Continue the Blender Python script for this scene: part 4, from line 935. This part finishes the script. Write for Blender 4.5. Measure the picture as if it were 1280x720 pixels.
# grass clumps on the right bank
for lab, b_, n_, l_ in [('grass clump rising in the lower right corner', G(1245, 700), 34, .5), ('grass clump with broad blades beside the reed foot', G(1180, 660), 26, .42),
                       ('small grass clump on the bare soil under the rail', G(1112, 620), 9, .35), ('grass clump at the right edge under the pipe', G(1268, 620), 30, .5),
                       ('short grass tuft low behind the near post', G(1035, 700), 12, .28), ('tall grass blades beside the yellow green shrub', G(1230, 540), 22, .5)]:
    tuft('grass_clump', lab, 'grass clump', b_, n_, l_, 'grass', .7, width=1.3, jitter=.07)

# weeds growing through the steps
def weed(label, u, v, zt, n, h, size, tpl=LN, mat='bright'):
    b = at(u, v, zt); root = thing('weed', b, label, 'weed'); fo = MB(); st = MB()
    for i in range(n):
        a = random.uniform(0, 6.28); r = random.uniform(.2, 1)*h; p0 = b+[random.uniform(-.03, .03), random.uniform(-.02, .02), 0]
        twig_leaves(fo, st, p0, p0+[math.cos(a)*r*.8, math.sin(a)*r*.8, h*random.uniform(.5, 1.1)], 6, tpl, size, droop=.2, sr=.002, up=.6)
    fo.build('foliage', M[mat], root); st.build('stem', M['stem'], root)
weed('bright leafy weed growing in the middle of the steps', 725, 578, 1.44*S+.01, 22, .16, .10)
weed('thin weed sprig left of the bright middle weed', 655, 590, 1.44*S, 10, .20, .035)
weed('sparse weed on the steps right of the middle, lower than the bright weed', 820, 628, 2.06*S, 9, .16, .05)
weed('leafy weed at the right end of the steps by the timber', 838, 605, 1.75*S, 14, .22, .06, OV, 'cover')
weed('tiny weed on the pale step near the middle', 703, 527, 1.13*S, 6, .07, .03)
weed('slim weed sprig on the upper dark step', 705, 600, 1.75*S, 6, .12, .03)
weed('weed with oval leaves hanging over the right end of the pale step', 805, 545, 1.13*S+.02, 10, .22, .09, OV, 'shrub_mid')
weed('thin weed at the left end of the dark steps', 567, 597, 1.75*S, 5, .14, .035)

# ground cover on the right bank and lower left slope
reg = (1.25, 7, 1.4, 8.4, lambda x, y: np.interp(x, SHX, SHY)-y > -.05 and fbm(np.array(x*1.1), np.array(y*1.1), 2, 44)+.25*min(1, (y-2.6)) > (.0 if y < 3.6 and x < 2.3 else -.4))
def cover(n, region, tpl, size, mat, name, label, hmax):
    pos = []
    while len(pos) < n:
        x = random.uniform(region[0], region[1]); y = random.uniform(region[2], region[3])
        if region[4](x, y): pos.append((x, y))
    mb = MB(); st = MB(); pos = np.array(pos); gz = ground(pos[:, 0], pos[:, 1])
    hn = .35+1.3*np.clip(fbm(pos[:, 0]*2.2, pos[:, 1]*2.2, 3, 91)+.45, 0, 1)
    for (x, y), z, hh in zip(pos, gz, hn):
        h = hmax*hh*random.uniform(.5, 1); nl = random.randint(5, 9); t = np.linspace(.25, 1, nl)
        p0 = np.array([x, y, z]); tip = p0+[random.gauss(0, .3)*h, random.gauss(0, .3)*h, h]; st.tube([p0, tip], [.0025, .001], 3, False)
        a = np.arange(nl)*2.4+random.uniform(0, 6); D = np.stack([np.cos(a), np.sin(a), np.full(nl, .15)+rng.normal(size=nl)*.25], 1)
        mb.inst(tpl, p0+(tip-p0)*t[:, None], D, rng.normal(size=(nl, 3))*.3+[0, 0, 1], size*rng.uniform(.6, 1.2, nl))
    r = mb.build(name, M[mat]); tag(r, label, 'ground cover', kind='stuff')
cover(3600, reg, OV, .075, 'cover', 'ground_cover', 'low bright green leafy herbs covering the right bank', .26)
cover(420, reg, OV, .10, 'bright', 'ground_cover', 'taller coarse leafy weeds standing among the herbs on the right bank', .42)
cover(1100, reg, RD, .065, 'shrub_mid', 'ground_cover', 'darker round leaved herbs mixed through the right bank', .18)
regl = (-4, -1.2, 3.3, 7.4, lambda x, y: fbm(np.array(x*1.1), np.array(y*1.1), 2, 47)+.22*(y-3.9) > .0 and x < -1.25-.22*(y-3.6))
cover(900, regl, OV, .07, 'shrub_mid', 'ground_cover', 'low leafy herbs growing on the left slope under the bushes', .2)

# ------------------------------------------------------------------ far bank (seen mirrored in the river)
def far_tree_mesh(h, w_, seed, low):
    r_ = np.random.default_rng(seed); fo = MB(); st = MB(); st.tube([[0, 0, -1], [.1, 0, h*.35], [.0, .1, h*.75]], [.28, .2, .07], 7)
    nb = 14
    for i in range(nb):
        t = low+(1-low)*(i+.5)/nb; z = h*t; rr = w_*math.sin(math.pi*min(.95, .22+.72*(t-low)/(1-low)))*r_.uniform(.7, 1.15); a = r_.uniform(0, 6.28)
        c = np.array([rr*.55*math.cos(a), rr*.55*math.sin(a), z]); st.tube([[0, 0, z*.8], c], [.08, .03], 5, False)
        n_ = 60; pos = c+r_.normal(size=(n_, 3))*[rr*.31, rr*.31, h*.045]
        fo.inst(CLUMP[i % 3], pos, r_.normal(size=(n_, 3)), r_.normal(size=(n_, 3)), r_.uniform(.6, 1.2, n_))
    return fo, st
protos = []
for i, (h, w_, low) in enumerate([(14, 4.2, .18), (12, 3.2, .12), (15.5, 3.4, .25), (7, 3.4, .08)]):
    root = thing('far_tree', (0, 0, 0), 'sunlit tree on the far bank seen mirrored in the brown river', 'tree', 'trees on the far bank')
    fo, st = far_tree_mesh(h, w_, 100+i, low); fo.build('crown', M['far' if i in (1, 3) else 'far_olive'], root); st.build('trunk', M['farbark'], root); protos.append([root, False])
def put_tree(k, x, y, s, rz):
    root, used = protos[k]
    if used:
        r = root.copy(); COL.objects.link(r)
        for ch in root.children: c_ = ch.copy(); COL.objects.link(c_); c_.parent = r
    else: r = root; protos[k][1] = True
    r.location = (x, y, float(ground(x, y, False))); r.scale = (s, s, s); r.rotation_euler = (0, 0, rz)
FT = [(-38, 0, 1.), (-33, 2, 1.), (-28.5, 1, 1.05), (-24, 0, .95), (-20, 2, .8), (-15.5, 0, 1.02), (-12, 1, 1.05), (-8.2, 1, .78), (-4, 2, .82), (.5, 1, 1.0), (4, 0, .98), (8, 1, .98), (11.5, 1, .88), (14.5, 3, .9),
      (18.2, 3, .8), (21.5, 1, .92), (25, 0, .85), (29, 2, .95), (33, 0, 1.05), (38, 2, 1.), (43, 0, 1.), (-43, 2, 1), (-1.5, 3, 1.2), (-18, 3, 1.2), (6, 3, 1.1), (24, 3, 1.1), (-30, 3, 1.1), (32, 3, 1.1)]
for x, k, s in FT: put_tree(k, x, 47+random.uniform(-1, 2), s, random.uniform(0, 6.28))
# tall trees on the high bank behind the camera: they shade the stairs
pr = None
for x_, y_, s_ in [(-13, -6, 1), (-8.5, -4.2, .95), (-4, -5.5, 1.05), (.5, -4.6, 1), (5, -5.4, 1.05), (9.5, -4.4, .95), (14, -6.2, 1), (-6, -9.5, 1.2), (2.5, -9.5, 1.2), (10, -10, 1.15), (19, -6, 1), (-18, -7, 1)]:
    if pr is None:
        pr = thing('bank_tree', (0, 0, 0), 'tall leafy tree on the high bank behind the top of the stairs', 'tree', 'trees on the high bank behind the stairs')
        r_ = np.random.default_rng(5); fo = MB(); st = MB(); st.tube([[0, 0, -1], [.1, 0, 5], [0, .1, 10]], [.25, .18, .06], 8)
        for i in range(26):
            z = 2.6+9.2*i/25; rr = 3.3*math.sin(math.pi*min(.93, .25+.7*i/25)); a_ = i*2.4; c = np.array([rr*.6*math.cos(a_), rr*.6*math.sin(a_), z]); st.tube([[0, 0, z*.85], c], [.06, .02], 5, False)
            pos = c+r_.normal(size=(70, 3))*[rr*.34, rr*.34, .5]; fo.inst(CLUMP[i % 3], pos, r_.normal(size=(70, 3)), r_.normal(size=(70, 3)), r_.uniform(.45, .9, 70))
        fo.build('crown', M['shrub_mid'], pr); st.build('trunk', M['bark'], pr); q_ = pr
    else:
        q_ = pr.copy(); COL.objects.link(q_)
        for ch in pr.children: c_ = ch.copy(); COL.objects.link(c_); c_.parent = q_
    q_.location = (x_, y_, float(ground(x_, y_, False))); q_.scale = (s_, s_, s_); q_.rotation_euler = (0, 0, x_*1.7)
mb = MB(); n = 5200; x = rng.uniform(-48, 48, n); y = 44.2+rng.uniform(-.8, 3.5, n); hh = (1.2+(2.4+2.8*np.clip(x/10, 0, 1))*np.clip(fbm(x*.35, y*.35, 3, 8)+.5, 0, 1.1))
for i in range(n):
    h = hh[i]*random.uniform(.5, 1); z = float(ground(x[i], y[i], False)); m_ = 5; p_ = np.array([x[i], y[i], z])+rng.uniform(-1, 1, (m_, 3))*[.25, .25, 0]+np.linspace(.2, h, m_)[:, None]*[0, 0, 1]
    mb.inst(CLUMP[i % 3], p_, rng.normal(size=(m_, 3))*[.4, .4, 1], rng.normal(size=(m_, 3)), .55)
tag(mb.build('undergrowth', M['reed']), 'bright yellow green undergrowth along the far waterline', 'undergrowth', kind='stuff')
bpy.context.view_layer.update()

·····

What is expected: Write out a verbatim copy of the data, beginning with its first line and ending with the line that contains "tuft('grass_clump', lab, 'grass".

Task response:
Continue the Blender Python script for this scene: part 4, from line 935. This part finishes the script. Write for Blender 4.5. Measure the picture as if it were 1280x720 pixels.
# grass clumps on the right bank
for lab, b_, n_, l_ in [('grass clump rising in the lower right corner', G(1245, 700), 34, .5), ('grass clump with broad blades beside the reed foot', G(1180, 660), 26, .42),
                       ('small grass clump on the bare soil under the rail', G(1112, 620), 9, .35), ('grass clump at the right edge under the pipe', G(1268, 620), 30, .5),
                       ('short grass tuft low behind the near post', G(1035, 700), 12, .28), ('tall grass blades beside the yellow green shrub', G(1230, 540), 22, .5)]:
    tuft('grass_clump', lab, 'grass clump', b_, n_, l_, 'grass', .7, width=1.3, jitter=.07)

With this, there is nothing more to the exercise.